SETTING UP OF BUSINESS ENTITIES AND CLOSURE- CS EXECUTIVE 

 India opened its doors for globalization and liberalization in 1991. The Globalization of Business has become a very essential feature for any economy in the past decades. The Industrial Policy was the turning point to the Indian Economy aiming at the goal of making the economy more market- and service-oriented and expanding the role of private and foreign investment. Though there were foreign transactions before this, it was merely to conserve our foreign exchange reserve. Until 1991, India’s economic integration with the rest of the world was very limited. Exports were only the predominant way of expanding business abroad. However, the export promotion strategies had restrictions on cash outflows. Post the industrial revolution policy in 1991, it substantially changed the foreign investment policies of the country which led foreign investments to enter Indian territory. More importantly, it also made Indians eligible to set up business abroad or make an investment abroad as the case may be. 

BACKGROUND

Subsequent to the liberalization policies, business houses across industries realized the necessity to increase their share in the world market not only by exporting their products but also by acquiring overseas assets and establishing their presence abroad (i.e. an overseas establishment). This meant that businesses had to be set up outside India in order to ensure their presence in the concerned markets. This requirement paved the way to formulate regulations to make investments abroad.

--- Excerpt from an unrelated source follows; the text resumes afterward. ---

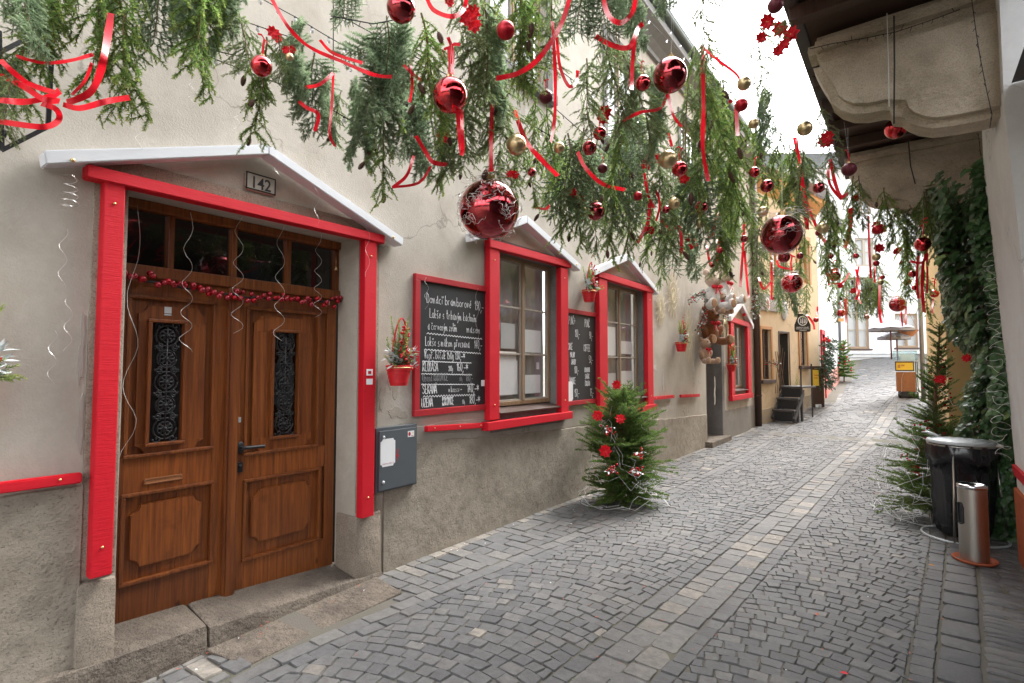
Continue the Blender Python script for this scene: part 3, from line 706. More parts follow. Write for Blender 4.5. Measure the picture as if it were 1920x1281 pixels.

Accordingly, the policy for outward capital flows has evolved. The policy on Indian investments overseas was first liberalized in 1992 to meet the need to provide Indian industry access to new markets and technologies with a view to increase their competitiveness globally and help the country’s export efforts.. Under this policy, an Automatic Route for overseas investments was introduced and cash remittances were allowed for the first time with restrictions on the total value. Later, the introduction of FEMA (Foreign Exchange Management Act) in the year 2000 changed the entire perspective on foreign exchange particularly those relating to investment abroad.